The current government is too fragile to handle the new challenges with which it is being confronted. Therefore broad political consensus is necessary. However, the expansion of government for stabilization purposes implies repeating the process that we recently went through. Time does now afford us that luxury. There is, however, another way to reach a much needed consensus and political stability. A Unity Negotiating team should be formed. This team must include all major Albanian Parliamentary parties, especially both opposition parties who must have substantial decision making power in the team. Such an undertaking would bring full transparency to the process and full confidence to the people. It would enable the tensions to ease and proper focus to return. The makeup and roles should be negotiated in good faith and should leave no doubt regarding the nature and content of the process. At the conclusion of the process new elections should be had and a new parliament created reflecting the electorate.

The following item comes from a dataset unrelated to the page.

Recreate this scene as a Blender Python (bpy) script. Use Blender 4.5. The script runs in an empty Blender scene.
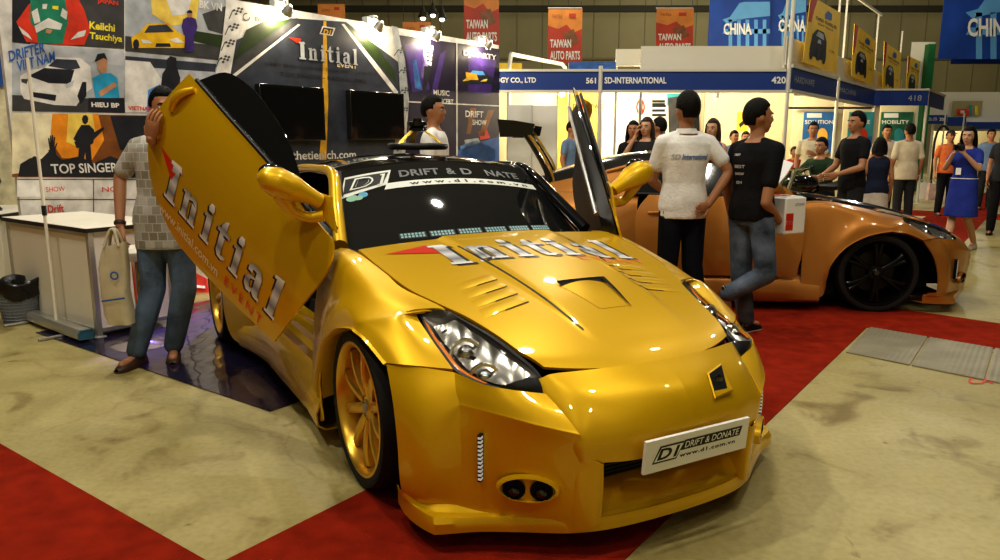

If this is followed then, whatever agreement is potentially reached between Kosova and Serbia, the people will be assured that it was the best that could be reached. What is most important in the process is that Kosova finally be able to break from the bonds that have held her back from her potential and be able to move forward and finally prosper. This means a fully recognized Kosova as a member of NATO and the UN with a clear path into the EU fully engaged in regional and international trade and commerce.

In 1999 modern Kosova was a baby born in blood. In 2008 she was freed to make her own decisions and set her own course. In 2020, after years of mistakes and progress, Kosova is faced with the reality that decisions have consequences. The decisions we make now will reverberate for generations. It is time to come together and move forward or pay the heaviest of prices for failing to do so.